Dyslexia isn’t a term that I have recently come across. It’s not something I learnt about at university, had heard, or read about. Dyslexia has been an integral part of my life for as long as I can remember. My younger brother had always tried hard at school, a clever boy and well behaved. He could smash a Lego build before I had even started! His teacher just couldn’t understand why he still couldn’t read and write like the rest of the class- ‘he just couldn’t pick it up’. Thankfully, she stopped him from slipping through the system and it wasn’t too long after that we discovered the term dyslexia.

This is where the real journey began. I can remember my mum crying; not knowing what to do. He was extremely fortunate back then, due to my persistent grandmother to be the only child at our primary school receiving any form of intervention. He tried coloured lenses, had a patch on his ‘lazy’ eye and learnt the effect tongue placement had on sound production. Being invited to be a part of a trial for an ‘evolutionary’ new teaching method was the pinacol moment reality sank in. It was here, when my mum was being taught how to support my brother’s learning she realised all her struggles and low literacy levels were not the result of her being ‘dumb’, as she so frequently had been told but she too had dyslexia.
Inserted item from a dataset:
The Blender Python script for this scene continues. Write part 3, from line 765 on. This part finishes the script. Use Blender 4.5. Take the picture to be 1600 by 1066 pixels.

Having a close relative with reading problems is one of the strongest predictors of dyslexia. Research shows that up to 65% of children with dyslexia will also have a parent with literacy difficulties. For my son, it’s his uncle, grandmother and cousin. The best chance dyslexic children have for success in school is to be identified early and begin support. If help is delayed until age 9, as opposed to age 6, it takes four times as long to improve the same skills by the same amount. If there is a family history of dyslexia or a close relative who has poor literacy skills watch for the signs (which can be found on our website under dyslexia). If you suspect that something is not right- seek help early! Your child’s teacher and school should be your first point of call! I know that sometimes you hit wall, after wall, there seems to be no straight answer. A screener for dyslexia or seeing an MSL trained professional will provide you a clear picture on what’s going on and provide you with a starting point.

This should be universal for all children, however if there is a history of learning difficulties immersing your toddler in rich vocabulary through stories, rhymes and song is an easy precautionary step.